Laravel - from a happy developer perspective

Let me take you back in time – rewind to 2014. Somewhere on the outskirts of Copenhagen, there is a developer. He struggles with 10-year-old code that, most of all, resembles a game of Jenga. If he takes out the wrong block, everything comes tumbling down. The code is, by the way, the digital selling point for a larger publishing house. It's critical that it works. It's tedious, it's exhausting, it's dead-end for a developer.

This developer was me...

In the light of Laravel

One day, I met a former colleague. He told me that his startup had joined the new hippie wave - a framework called Laravel. I have tried Zend Framework, CakePHP, CodeIgniter, Symfony, and everything else, so it was with not just a little skepticism that I sat down one weekend, and tried out Laravel.

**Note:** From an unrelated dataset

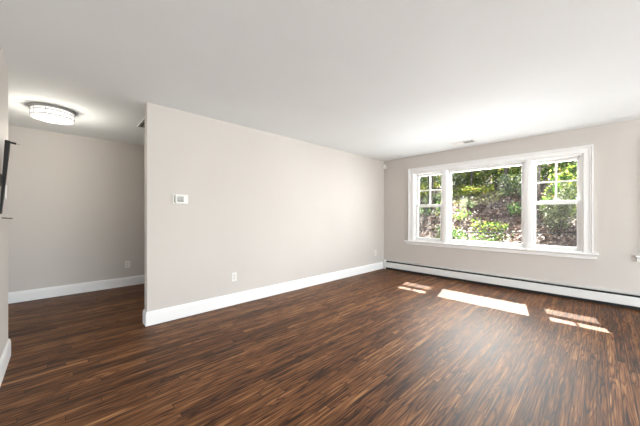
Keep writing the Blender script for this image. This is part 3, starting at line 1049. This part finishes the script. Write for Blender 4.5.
shr = [
    (3.2, -1.30, (.50, .55, .24), 420, .06, 'leaf_mid', 'low bright green shrub at lower right of the picture pane'),
    (2.5, -.55, (.35, .4, .25), 420, .06, 'leaf_dark', 'small dark shrub at the lower left of picture pane'),
    (5.4, 1.05, (.6, .55, .35), 800, .08, 'leaf_grey', 'grey green shrub on the bank at left of picture pane'),
    (5.7, -1.55, (.7, .5, .45), 1000, .08, 'leaf_grey', 'grey green shrub on the crest at right of picture pane'),
    (3.0, -2.78, (.75, .34, .62), 1700, .075, 'leaf_grey', 'tall olive shrub filling the lower right sash'),
    (4.2, -2.75, (.6, .45, .8), 1200, .08, 'leaf_mid', 'green shrub behind the olive one in the right sash'),
    (2.0, -1.62, (.4, .4, .20), 420, .06, 'leaf_dark', 'dark low shrub just beyond the picture pane sill'),
    (6.3, 2.2, (.6, .6, .4), 800, .09, 'leaf_bright', 'yellow green shrub in the upper left sash'),
    (4.3, .75, (.5, .5, .2), 220, .06, 'leaf_dark', 'dull green plants on the bank left of picture pane centre'),
    (4.0, -.35, (.3, .3, .14), 220, .06, 'leaf_mid', 'small green tuft halfway up the middle of the bank'),
    (5.0, -.25, (.4, .3, .14), 240, .06, 'leaf_grey', 'pale tuft high on the bank below the grass'),
    (4.4, -1.75, (.35, .3, .2), 300, .06, 'leaf_dark', 'dark tuft on the bank at right edge of picture pane'),
    (2.2, -1.0, (.3, .3, .16), 160, .06, 'leaf_dark', 'green tuft near the house below the bright shrub'),
    (7.2, .2, (.8, .7, .3), 900, .08, 'leaf_bright', 'sunlit yellow shrub on the grassy crest'),
]
for i, (x, y, rad, n, s, lm, lab) in enumerate(shr):
    shrub(lab, x, y, rad, n, s, lm, 50 + i)

# thin dark handrail outside, with posts
t = thing('garden_handrail', 'thin dark handrail crossing low outside the picture pane', 'handrail', (1.5, -2.2, ground(1.5, -2.2)))
p0, p1 = Vector((.75, -1.47, .845)), Vector((3.1, -3.74, .845))
bm = bmesh.new(); tube(bm, [p0, p1], .010, 8); obj('rail', bm, M['rail'], t, True)
for u in (.02, .98):
    q = p0.lerp(p1, u)
    bm = bmesh.new(); tube(bm, [(q.x, q.y, ground(q.x, q.y) - .05), (q.x, q.y, .845)], .012, 8); obj('post', bm, M['rail'], t, True)

# added unseen overhang and arbor: they cut the sunlight to the strips on the floor
bm = bmesh.new()
bx(bm, 0.2, 0.62, -9.4, 2.6, 2.30, 2.50)
bx(bm, 0.60, 0.64, -9.4, 2.6, 2.262, 2.55)
struct('sun_cut_overhang', bm, M['trim'])
t = thing('sun_blocker_frame', 'unseen added arbor standing outside near the window wall', 'sun_blocker', (1.5, -1.6, ground(1.5, -1.6)))
bm = bmesh.new(); bx(bm, 1.46, 1.54, -4.5, 1.2, 2.35, 2.67, .006); obj('sun_blocker_beam', bm, M['blocker_timber'], t)
for y in (-4.42, 1.12):
    bm = bmesh.new(); bx(bm, 1.455, 1.545, y - .045, y + .045, ground(1.5, y) - .1, 2.35, .006); obj('post', bm, M['blocker_timber'], t)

It only takes a couple of hours. Then the clouds disappear, rays of sunlight dance joyfully, and small fat angels play on mini-harps. I felt a definite physical change. The worn-out backend developer had seen the light - he had seen Laravel.

May the force be with you

The power of Laravel is the documentation, and how it easily gets you started. It only takes 10 minutes to have a running website. You are working in a complete development environment, where there are no concerns about the server settings. Compared to other frameworks, it is a gigantic advantage that your creativity is set free from the very offset.

"Welcome" says Laravel – and then we are started. I'm still overwhelmed by the fact that I can create a test site in less than 2-3 minutes when using Laravel Homestead. From 0 to website, database, user management - faster than you can spell Usain Bolt.

All you need as a developer

The Model View Controller theory is fully powered. Data models are most often created from the structure in the database. The database calls are elegantly abstracted by the Eloquent package, which reflects tables and rows in the database and shows as attributes on the models.

Less technically explained; when you have an email on your user table, call user-> email to access it. Lists of content are provided in a way that allows you to select exactly what you need. From a developer perspective, the work is clear and easy to access.

A house with all amenities

Laravel has everything you need to build a website, even one that can stand the test of time.

It is possible to use caching to optimize performance. In the same way, it is possible to use events, listeners, and queues, where you can initiate and listen to different events and start jobs that can relieve the server by driving heavy calls in another thread. This means that you can structure the code base, so the code becomes much more manageable and easy to maintain, making further development a much less painful and much much less difficult task.

Brick villa or custom-made penthouse

Laravel comes with the template system Blade, which you can easily use to get across the finishing line. There are plenty of opportunities to minimize effort and reuse design templates across the systems. If you have any ambitions to use a frontend framework, such as Angular, React, or Vue, then Laravel can deliver data in JSON format by default. Headless Laravel requires no effort, and you can create controllers born with CRUD functionality. It has even been suggested that you can have routing to your websites and your API calls. It is a wet dream for most developers, when they realize how quickly they can create value instead of initial problems.

Laravel from A(PI) to Z

If you think the people behind Laravel are resting on their laurels, think again. They have developed a lot of packages that can improve your website. Some packages worth mentioning is Cashier, which can optimize payment and subscription solutions through Stripe. The package Passport gives you access to API user authentication and can be a huge help when it comes to OAuth2 technology. And if that wasn't enough, they've also developed an ecosystem of software – an ecosystem that can get you all the way from idea to real-time continuous deployment. Without having deep knowledge on server setup and smart CI tools, you can get a real server and deploy your code with Laravel Forge and Envoyer. Plus, help and support are always close by, whenever you need it.

More packages than UPS 

Laravel builds on a solid platform of Symfony packages and is installed using the well-known Composer (Dependency Manager for PHP). There are thousands of packages for Laravel, and you have the opportunity to take advantage of all the packages available on, and those you build yourself. A whole new world of open source opens up.

Heart emoji from the developer

I have developed software for quite some years. I have gone through dozens of programming languages and frameworks, all of which have advantages and disadvantages. A wise man once told me: "Find the language you hate the least and then you will survive the industry.". Laravel is one of the only frameworks that rarely makes me swear (yes, we developers talk a lot to our codebase). Laravel is easy to work with  - both for small and larger projects, and the documentation is one of the best I have experienced in the industry. On top of that, there are sites like and that constantly enrich you with new knowledge.

What can Laravel do for me?

Unlike a CMS like Drupal or Wordpress, you need to think of Laravel as a tool that can build everything you need. Laravel allows you to structure the development. So if you want to build a proof-of-concept to see your design in practice, if you have an idea for a software-as-a-service product, or if you have a website where you want to include Javascript components from React - then Laravel is your best weapon. If you need an API that can deliver data to a frontend framework, such as Angular, Vue or React, then Laravel is even better than its competitors from eg. Node JS. If you need multi-sites managed on domains or subdomains, payment gateways, or content management with different user levels, then Laravel gets you off to a really – really – good start.